Where Thoreau’s cabin once stood.
Walden Pond.
Walden Pond.
The replica cabin.
The replica cabin.

Back on the freeway, I was only a few miles from my destination for the night, the town of Lowell, Massachusetts.  Lowell was one of the places where the industrial revolution got started in the U.S., with the Merrimack River giving it water power for textile mills.  It has a very interesting multicultural history, and the visitor center downtown has its own free parking lot (a rarity in New England in my limited experience [wry g]).

A patent model of a loom in the visitor center at Lowell National Historic Park.
A patent model of a loom in the visitor center at Lowell National Historic Park.
A statue outside the visitor center.
A statue outside the visitor center.

And then there’s the New England Quilt Museum just down the street, which had some gorgeous quilts, as well as an exhibit of presidential wall hangings.

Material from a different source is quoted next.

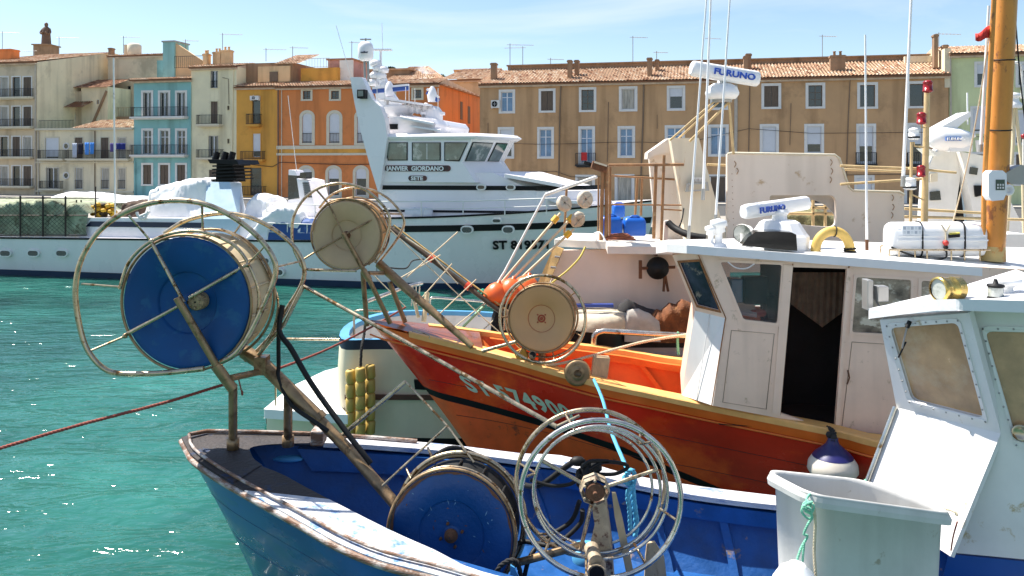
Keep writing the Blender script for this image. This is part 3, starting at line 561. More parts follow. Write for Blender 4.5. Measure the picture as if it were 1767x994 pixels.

One of the presidential wallhangings, this one of Jefferson, of course.  There was one for each president, up through Obama.
One of the presidential wallhangings, this one of Jefferson, of course. There was one for each president, up through Obama.
The hand quilting on Grant's wallhanging was pretty amazing.
The hand quilting on Grant’s wallhanging was pretty amazing.
My favorite quilt in the New England Quilt Museum.  It's supposed to evoke the Maine coast and succeeds amazingly.
My favorite quilt in the New England Quilt Museum. It’s supposed to evoke the Maine coast and succeeds amazingly.

Unfortunately, the Textile History Museum had closed due to lack of funding, but the rest of the neighborhood was fascinating.

This evening I met Ann, another listee, and her husband Ben for dinner at a little place called the Eggroll Café in Lowell.  It wasn’t easy to find – Lowell does not appear to believe in street signs – but the food was good and the company was fun.  I enjoyed myself very much, and when it was time to go, Ann rode with me to my motel (no campgrounds nearby and I didn’t want to go searching for one in the dark) to help me get back out of Lowell, and Ben picked her up there.

Tomorrow I get to have lunch with my copy editor (who lives in Dover, New Hampshire), and then it’s on to Maine!